Why is it difficult?
The increasing number of devices connected to the internet demands high-capacity and robust backhaul links, which mainly consist of a network of optical fibers. The load on the optical backhaul links is expected to increase over the next decade. This brings the challenge of expanding the capacity of optical links to meet the increasing demand. The fundamental limitation on the capacity of optical links is deeply rooted in the underlying physics. There are five physical dimensions— time, frequency, space, quadrature, and polarization— that we can utilize to improve link capacity. Out of these five, only two– frequency and space—can scale by a factor of thousands. We can have large bandwidth on one side, and on the other side, we can create multiple parallel streams using space parallelism.

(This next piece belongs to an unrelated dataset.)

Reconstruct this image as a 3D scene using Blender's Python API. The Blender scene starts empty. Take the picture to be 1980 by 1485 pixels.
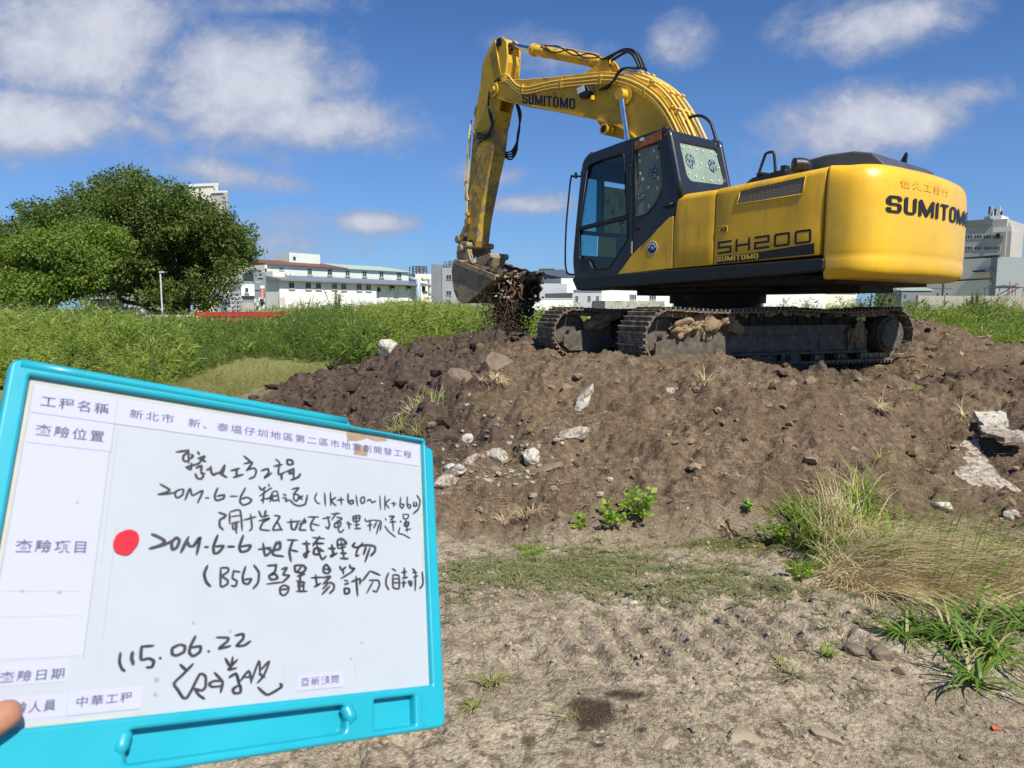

Looking closer into these dimensions, we see that the bandwidth cannot be infinite, and high-frequency bands such as X-rays suffer from a fundamental limitation due to considerable energy harmful to the life form. This leads to the only scalable solution to lay down thousands of parallel optical fibers to increase capacity. The underlying challenge comes from the auxiliary electronics such as amplifiers, repeaters, and terminators connected to each parallel fiber. These electronics consume large power, increasing energy per-bit and leading to a major bottleneck in increasing optical link capacity.
What is the impact?
High capacity optical backhaul network has a huge potential to meet the demand of increasing network traffic. Most internet traffic comes from the end-user devices connected to the network via WiFi or LTE link. As the wireless technology improves to 5G and beyond, there will be an intensive increase in high bandwidth applications such as video streaming, virtual reality, gaming, vehicular communication, etc. These applications would rely upon a high-capacity and robust backhaul network of optical fibers.